◆ The exercise
Repeat the listing in full, exactly as it stands.
________________
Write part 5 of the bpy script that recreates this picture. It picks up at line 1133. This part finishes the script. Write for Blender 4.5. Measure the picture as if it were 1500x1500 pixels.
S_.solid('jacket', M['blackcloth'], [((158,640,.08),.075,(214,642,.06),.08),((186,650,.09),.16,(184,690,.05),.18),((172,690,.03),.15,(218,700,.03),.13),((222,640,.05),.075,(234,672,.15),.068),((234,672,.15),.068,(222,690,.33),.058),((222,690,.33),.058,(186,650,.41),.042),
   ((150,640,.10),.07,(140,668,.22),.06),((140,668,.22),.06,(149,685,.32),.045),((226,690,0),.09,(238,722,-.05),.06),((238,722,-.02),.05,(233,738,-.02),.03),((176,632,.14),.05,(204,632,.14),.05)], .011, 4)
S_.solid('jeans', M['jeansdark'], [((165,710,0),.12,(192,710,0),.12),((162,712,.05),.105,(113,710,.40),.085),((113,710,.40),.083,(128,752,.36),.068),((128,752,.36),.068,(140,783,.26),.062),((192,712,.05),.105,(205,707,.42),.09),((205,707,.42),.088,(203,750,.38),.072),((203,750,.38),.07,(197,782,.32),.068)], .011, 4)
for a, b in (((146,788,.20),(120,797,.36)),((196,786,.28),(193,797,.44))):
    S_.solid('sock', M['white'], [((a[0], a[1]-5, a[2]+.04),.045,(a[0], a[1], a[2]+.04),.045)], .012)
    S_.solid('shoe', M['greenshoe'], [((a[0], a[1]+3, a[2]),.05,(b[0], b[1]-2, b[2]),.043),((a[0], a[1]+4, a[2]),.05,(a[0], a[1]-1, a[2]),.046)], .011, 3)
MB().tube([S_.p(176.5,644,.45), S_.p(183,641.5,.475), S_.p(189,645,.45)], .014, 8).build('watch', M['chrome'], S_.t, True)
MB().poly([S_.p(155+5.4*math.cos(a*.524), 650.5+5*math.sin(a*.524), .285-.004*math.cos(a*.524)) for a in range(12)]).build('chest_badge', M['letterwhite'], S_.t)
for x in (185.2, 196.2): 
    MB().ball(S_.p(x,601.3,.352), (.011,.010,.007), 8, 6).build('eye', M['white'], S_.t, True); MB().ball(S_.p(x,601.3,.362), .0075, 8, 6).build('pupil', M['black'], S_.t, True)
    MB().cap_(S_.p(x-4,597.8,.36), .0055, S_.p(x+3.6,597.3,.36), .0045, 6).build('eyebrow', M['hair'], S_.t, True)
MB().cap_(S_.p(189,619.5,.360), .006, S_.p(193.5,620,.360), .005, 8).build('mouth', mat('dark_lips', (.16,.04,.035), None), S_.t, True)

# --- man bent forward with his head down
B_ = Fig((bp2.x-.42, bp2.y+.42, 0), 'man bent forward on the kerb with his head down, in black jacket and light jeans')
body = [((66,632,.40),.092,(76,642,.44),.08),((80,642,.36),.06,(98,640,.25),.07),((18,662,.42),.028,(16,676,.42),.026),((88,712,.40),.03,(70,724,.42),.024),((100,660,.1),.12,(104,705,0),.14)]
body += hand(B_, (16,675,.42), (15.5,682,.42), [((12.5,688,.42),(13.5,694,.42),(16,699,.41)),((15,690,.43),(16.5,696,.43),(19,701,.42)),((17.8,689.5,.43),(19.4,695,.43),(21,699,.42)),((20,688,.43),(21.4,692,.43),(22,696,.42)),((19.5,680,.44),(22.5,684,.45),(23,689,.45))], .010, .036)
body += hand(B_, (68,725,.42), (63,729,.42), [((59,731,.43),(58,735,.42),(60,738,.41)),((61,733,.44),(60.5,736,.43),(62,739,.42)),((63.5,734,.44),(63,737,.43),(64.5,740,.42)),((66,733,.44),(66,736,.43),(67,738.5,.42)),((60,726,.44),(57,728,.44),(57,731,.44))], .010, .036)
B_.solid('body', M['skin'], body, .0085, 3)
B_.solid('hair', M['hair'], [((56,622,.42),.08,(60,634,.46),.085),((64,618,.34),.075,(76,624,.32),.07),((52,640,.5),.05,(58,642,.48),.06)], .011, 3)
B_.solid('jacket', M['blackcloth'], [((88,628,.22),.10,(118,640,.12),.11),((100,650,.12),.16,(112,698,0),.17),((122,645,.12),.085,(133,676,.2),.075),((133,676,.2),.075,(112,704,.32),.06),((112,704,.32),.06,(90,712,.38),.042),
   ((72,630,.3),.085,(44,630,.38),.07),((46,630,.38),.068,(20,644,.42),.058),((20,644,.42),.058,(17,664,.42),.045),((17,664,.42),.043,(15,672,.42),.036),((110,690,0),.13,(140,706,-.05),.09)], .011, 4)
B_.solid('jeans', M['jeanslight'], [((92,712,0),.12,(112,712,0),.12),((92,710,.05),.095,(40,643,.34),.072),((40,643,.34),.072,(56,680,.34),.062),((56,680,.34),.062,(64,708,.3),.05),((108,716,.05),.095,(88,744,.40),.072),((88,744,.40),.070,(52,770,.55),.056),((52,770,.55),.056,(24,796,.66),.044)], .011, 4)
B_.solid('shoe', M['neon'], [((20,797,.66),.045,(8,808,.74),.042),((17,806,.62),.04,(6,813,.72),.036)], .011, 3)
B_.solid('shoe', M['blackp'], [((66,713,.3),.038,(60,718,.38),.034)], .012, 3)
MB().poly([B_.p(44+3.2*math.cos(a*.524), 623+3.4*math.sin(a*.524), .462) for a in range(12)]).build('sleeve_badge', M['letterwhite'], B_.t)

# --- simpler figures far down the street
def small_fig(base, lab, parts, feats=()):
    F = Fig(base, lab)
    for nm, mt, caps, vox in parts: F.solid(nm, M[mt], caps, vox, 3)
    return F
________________
◆ Result
Write part 5 of the bpy script that recreates this picture. It picks up at line 1133. This part finishes the script. Write for Blender 4.5. Measure the picture as if it were 1500x1500 pixels.
S_.solid('jacket', M['blackcloth'], [((158,640,.08),.075,(214,642,.06),.08),((186,650,.09),.16,(184,690,.05),.18),((172,690,.03),.15,(218,700,.03),.13),((222,640,.05),.075,(234,672,.15),.068),((234,672,.15),.068,(222,690,.33),.058),((222,690,.33),.058,(186,650,.41),.042),
   ((150,640,.10),.07,(140,668,.22),.06),((140,668,.22),.06,(149,685,.32),.045),((226,690,0),.09,(238,722,-.05),.06),((238,722,-.02),.05,(233,738,-.02),.03),((176,632,.14),.05,(204,632,.14),.05)], .011, 4)
S_.solid('jeans', M['jeansdark'], [((165,710,0),.12,(192,710,0),.12),((162,712,.05),.105,(113,710,.40),.085),((113,710,.40),.083,(128,752,.36),.068),((128,752,.36),.068,(140,783,.26),.062),((192,712,.05),.105,(205,707,.42),.09),((205,707,.42),.088,(203,750,.38),.072),((203,750,.38),.07,(197,782,.32),.068)], .011, 4)
for a, b in (((146,788,.20),(120,797,.36)),((196,786,.28),(193,797,.44))):
    S_.solid('sock', M['white'], [((a[0], a[1]-5, a[2]+.04),.045,(a[0], a[1], a[2]+.04),.045)], .012)
    S_.solid('shoe', M['greenshoe'], [((a[0], a[1]+3, a[2]),.05,(b[0], b[1]-2, b[2]),.043),((a[0], a[1]+4, a[2]),.05,(a[0], a[1]-1, a[2]),.046)], .011, 3)
MB().tube([S_.p(176.5,644,.45), S_.p(183,641.5,.475), S_.p(189,645,.45)], .014, 8).build('watch', M['chrome'], S_.t, True)
MB().poly([S_.p(155+5.4*math.cos(a*.524), 650.5+5*math.sin(a*.524), .285-.004*math.cos(a*.524)) for a in range(12)]).build('chest_badge', M['letterwhite'], S_.t)
for x in (185.2, 196.2): 
    MB().ball(S_.p(x,601.3,.352), (.011,.010,.007), 8, 6).build('eye', M['white'], S_.t, True); MB().ball(S_.p(x,601.3,.362), .0075, 8, 6).build('pupil', M['black'], S_.t, True)
    MB().cap_(S_.p(x-4,597.8,.36), .0055, S_.p(x+3.6,597.3,.36), .0045, 6).build('eyebrow', M['hair'], S_.t, True)
MB().cap_(S_.p(189,619.5,.360), .006, S_.p(193.5,620,.360), .005, 8).build('mouth', mat('dark_lips', (.16,.04,.035), None), S_.t, True)

# --- man bent forward with his head down
B_ = Fig((bp2.x-.42, bp2.y+.42, 0), 'man bent forward on the kerb with his head down, in black jacket and light jeans')
body = [((66,632,.40),.092,(76,642,.44),.08),((80,642,.36),.06,(98,640,.25),.07),((18,662,.42),.028,(16,676,.42),.026),((88,712,.40),.03,(70,724,.42),.024),((100,660,.1),.12,(104,705,0),.14)]
body += hand(B_, (16,675,.42), (15.5,682,.42), [((12.5,688,.42),(13.5,694,.42),(16,699,.41)),((15,690,.43),(16.5,696,.43),(19,701,.42)),((17.8,689.5,.43),(19.4,695,.43),(21,699,.42)),((20,688,.43),(21.4,692,.43),(22,696,.42)),((19.5,680,.44),(22.5,684,.45),(23,689,.45))], .010, .036)
body += hand(B_, (68,725,.42), (63,729,.42), [((59,731,.43),(58,735,.42),(60,738,.41)),((61,733,.44),(60.5,736,.43),(62,739,.42)),((63.5,734,.44),(63,737,.43),(64.5,740,.42)),((66,733,.44),(66,736,.43),(67,738.5,.42)),((60,726,.44),(57,728,.44),(57,731,.44))], .010, .036)
B_.solid('body', M['skin'], body, .0085, 3)
B_.solid('hair', M['hair'], [((56,622,.42),.08,(60,634,.46),.085),((64,618,.34),.075,(76,624,.32),.07),((52,640,.5),.05,(58,642,.48),.06)], .011, 3)
B_.solid('jacket', M['blackcloth'], [((88,628,.22),.10,(118,640,.12),.11),((100,650,.12),.16,(112,698,0),.17),((122,645,.12),.085,(133,676,.2),.075),((133,676,.2),.075,(112,704,.32),.06),((112,704,.32),.06,(90,712,.38),.042),
   ((72,630,.3),.085,(44,630,.38),.07),((46,630,.38),.068,(20,644,.42),.058),((20,644,.42),.058,(17,664,.42),.045),((17,664,.42),.043,(15,672,.42),.036),((110,690,0),.13,(140,706,-.05),.09)], .011, 4)
B_.solid('jeans', M['jeanslight'], [((92,712,0),.12,(112,712,0),.12),((92,710,.05),.095,(40,643,.34),.072),((40,643,.34),.072,(56,680,.34),.062),((56,680,.34),.062,(64,708,.3),.05),((108,716,.05),.095,(88,744,.40),.072),((88,744,.40),.070,(52,770,.55),.056),((52,770,.55),.056,(24,796,.66),.044)], .011, 4)
B_.solid('shoe', M['neon'], [((20,797,.66),.045,(8,808,.74),.042),((17,806,.62),.04,(6,813,.72),.036)], .011, 3)
B_.solid('shoe', M['blackp'], [((66,713,.3),.038,(60,718,.38),.034)], .012, 3)
MB().poly([B_.p(44+3.2*math.cos(a*.524), 623+3.4*math.sin(a*.524), .462) for a in range(12)]).build('sleeve_badge', M['letterwhite'], B_.t)

# --- simpler figures far down the street
def small_fig(base, lab, parts, feats=()):
    F = Fig(base, lab)
    for nm, mt, caps, vox in parts: F.solid(nm, M[mt], caps, vox, 3)
    return F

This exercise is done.